Anaïs Nin

Journal, 1955-1966

États-Unis   1958

Genre de texte
Journal

Contexte
Ce récit se trouve à l’entrée du printemps 1958. Maria Schell et Greta Garbo sont des actrices.

Texte original

Texte témoin
Journal, 1955-1966, Paris, Stock, 1977, 175.

Édition originale
The Diary of Anaïs Nin, 1955-1966, New York, Harcourt Brace Jovanovich, 1976, p. 135.





La pension

Rêve : j’habite dans une sorte de pension. J’ai une petite chambre où j’écris. Toutes les autres chambres sont occupées. Un homme hideux, marqué de petite vérole, m’invite dans sa chambre, alors qu’il monte l’escalier. Je lui dis que je suis trop occupée. Maria Schell occupe une chambre.
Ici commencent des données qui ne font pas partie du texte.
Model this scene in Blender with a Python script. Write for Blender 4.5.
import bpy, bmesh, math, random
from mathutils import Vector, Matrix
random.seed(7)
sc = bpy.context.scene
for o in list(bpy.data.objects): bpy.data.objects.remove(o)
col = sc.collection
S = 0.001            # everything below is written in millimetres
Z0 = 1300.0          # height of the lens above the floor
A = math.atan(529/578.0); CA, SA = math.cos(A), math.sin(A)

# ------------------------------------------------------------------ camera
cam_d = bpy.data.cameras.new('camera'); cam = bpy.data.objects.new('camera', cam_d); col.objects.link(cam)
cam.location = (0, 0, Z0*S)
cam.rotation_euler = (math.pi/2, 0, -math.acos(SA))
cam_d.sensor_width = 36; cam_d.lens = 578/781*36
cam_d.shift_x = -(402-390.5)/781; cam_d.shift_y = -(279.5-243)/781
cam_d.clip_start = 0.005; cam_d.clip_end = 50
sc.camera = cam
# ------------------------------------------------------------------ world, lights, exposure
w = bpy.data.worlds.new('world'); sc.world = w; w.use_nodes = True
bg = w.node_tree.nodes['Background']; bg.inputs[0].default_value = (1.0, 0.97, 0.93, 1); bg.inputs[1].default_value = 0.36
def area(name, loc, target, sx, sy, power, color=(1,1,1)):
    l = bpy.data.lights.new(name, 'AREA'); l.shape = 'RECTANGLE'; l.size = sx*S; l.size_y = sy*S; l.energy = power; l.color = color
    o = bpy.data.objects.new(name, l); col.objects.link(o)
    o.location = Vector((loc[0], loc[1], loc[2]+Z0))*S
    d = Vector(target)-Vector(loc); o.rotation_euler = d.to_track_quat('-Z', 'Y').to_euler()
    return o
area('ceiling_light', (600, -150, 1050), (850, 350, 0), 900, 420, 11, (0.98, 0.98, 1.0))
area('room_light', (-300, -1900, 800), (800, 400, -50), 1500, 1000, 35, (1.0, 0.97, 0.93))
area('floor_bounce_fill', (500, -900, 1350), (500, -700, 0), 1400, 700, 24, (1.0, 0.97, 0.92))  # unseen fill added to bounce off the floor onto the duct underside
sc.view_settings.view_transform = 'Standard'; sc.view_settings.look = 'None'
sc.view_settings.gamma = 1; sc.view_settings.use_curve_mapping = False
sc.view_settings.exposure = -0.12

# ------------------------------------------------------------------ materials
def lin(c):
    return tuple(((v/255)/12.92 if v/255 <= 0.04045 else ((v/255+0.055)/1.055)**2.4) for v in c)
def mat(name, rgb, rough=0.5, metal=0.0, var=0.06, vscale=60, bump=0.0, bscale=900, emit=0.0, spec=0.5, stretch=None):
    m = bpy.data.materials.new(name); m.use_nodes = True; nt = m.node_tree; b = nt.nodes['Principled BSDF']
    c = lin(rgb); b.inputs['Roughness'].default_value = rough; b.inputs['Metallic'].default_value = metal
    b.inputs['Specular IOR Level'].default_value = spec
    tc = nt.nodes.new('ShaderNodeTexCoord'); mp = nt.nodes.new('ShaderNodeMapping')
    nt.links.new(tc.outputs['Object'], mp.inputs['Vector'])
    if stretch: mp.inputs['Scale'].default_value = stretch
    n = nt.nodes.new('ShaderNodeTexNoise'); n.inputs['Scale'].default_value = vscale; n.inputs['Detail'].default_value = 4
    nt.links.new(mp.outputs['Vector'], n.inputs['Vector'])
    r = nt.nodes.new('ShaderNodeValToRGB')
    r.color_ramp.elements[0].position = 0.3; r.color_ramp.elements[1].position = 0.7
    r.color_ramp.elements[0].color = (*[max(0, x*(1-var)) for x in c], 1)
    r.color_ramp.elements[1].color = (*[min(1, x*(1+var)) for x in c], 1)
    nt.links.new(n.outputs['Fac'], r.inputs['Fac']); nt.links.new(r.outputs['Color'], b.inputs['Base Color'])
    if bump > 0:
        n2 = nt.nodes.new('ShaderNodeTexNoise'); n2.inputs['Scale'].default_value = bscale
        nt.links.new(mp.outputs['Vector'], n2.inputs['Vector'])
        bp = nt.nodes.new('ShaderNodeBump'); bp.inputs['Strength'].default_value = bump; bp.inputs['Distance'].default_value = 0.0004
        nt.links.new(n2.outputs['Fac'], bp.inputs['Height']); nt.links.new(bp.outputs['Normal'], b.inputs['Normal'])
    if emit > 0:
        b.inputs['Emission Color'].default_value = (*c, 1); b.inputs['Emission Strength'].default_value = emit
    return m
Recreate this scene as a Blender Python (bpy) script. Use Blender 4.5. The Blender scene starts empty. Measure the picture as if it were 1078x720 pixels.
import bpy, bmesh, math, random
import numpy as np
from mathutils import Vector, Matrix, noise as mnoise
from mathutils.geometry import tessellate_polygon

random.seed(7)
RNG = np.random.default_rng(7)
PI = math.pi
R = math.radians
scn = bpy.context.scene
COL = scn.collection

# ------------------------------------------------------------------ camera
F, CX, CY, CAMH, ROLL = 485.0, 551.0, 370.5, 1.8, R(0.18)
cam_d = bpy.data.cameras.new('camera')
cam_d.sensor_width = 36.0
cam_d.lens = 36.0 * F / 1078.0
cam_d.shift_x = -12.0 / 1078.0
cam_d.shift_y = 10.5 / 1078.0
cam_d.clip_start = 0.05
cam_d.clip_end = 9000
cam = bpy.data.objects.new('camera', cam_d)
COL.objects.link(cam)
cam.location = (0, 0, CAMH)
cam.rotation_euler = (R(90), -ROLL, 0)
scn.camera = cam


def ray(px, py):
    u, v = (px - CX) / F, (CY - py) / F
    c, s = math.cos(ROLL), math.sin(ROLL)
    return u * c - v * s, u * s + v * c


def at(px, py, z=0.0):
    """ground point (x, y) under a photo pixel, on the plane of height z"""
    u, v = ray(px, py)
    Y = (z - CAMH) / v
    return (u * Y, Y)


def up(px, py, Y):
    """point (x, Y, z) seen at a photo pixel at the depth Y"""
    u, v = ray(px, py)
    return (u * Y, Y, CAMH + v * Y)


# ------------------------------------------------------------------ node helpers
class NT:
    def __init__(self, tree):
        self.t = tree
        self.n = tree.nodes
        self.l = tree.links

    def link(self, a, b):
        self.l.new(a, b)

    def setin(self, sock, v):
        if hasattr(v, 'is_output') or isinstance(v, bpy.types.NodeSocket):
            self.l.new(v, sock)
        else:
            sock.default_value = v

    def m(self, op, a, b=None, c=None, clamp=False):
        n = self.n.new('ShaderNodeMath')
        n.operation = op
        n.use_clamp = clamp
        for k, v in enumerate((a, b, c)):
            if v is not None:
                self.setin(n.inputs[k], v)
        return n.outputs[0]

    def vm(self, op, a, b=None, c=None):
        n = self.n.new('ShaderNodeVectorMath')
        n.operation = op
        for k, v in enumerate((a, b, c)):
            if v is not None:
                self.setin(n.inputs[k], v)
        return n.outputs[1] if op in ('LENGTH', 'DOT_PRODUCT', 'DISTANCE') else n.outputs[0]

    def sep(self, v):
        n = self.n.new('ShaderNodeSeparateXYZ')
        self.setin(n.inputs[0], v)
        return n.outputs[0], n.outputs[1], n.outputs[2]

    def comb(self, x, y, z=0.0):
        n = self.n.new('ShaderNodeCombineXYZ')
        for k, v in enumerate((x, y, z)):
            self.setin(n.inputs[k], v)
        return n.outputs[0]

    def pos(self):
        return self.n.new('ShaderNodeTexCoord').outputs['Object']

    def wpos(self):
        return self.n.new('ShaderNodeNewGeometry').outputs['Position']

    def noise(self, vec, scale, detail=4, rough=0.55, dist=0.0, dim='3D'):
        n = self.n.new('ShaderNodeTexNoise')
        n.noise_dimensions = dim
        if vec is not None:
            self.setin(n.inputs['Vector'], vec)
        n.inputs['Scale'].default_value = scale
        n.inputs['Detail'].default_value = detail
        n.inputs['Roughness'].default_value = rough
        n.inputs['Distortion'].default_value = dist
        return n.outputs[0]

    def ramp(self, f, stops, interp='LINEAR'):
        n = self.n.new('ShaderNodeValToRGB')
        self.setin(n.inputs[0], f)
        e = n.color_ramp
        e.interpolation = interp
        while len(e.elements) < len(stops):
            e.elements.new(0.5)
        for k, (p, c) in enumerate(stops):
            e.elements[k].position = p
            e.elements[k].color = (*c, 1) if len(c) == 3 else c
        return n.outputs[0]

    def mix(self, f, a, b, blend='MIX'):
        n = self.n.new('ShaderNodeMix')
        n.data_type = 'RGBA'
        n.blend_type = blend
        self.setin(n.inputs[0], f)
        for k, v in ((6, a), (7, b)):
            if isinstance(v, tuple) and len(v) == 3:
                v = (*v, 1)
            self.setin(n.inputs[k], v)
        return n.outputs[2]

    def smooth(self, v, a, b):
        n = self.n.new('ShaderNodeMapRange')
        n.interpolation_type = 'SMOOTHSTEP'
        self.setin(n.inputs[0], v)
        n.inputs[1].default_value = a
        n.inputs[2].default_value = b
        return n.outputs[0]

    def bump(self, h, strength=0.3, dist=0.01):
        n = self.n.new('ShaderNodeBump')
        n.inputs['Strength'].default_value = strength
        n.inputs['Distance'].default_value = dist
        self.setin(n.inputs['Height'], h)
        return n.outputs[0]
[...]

Un jeune homme roux interrompt une conversation avec moi pour rejoindre des filles de son âge. Je perds ma clé. Un couple arrive qui veut entrer d’urgence. Je dis que cela n’a pas d’importance pour la clé, j’entrerai par la fenêtre. Je l’ouvre. Il y a un secrétaire ancien contre le mur. Je le touche et il commence à tomber en morceaux. Il faut que je le soutienne. Quelque part dans la maison il y a ma mère, mais je ne la vois pas. Je monte au dernier étage, mais par erreur j’entre dans une autre chambre. Les occupants dorment, et je remarque que le gaz fuit. Je bouche la fuite. Une sonnette d’alarme retentit. Je commence à frapper à toutes les portes pour faire sortir tout le monde. Maria Schell répond furieuse: «Laissez-moi tranquille, je ne sortirai pas.» Les autres vident les lieux. J’ai le problème habituel du sauvetage du Journal, mais cette fois-ci (à la différence des autres rêves) je sors sans emporter les cahiers. La sonnette ressemble à une sirène de raid aérien. En bas dans la cour je vois une foule. Greta Garbo est là habillée luxueusement en velours gris argenté, avec un large chapeau. Je semble être seule, sans rapport avec personne d’autre, tous sont des pensionnaires. Il y a des couples, et des célibataires. Avec un autre groupe j’ai une discussion sur le symbolisme, comment à une époque il a été négligé, et comment il vole maintenant de ses propres ailes.

L’atmosphère me rappelait celle de notre maison de la 75e Rue. C’est à cela que je pensais en me réveillant. Souvenirs de la 75e Rue Ouest. La maison de grès rouge. Chambres louées. Nous habitions au deuxième étage. J’avais quinze ans; je n’étais pas dans la vie. Je n’aimais pas ces étrangers dans la maison. Cela m’humiliait. J’avais de nombreuses tâches. Je n’étais intime avec aucun des locataires.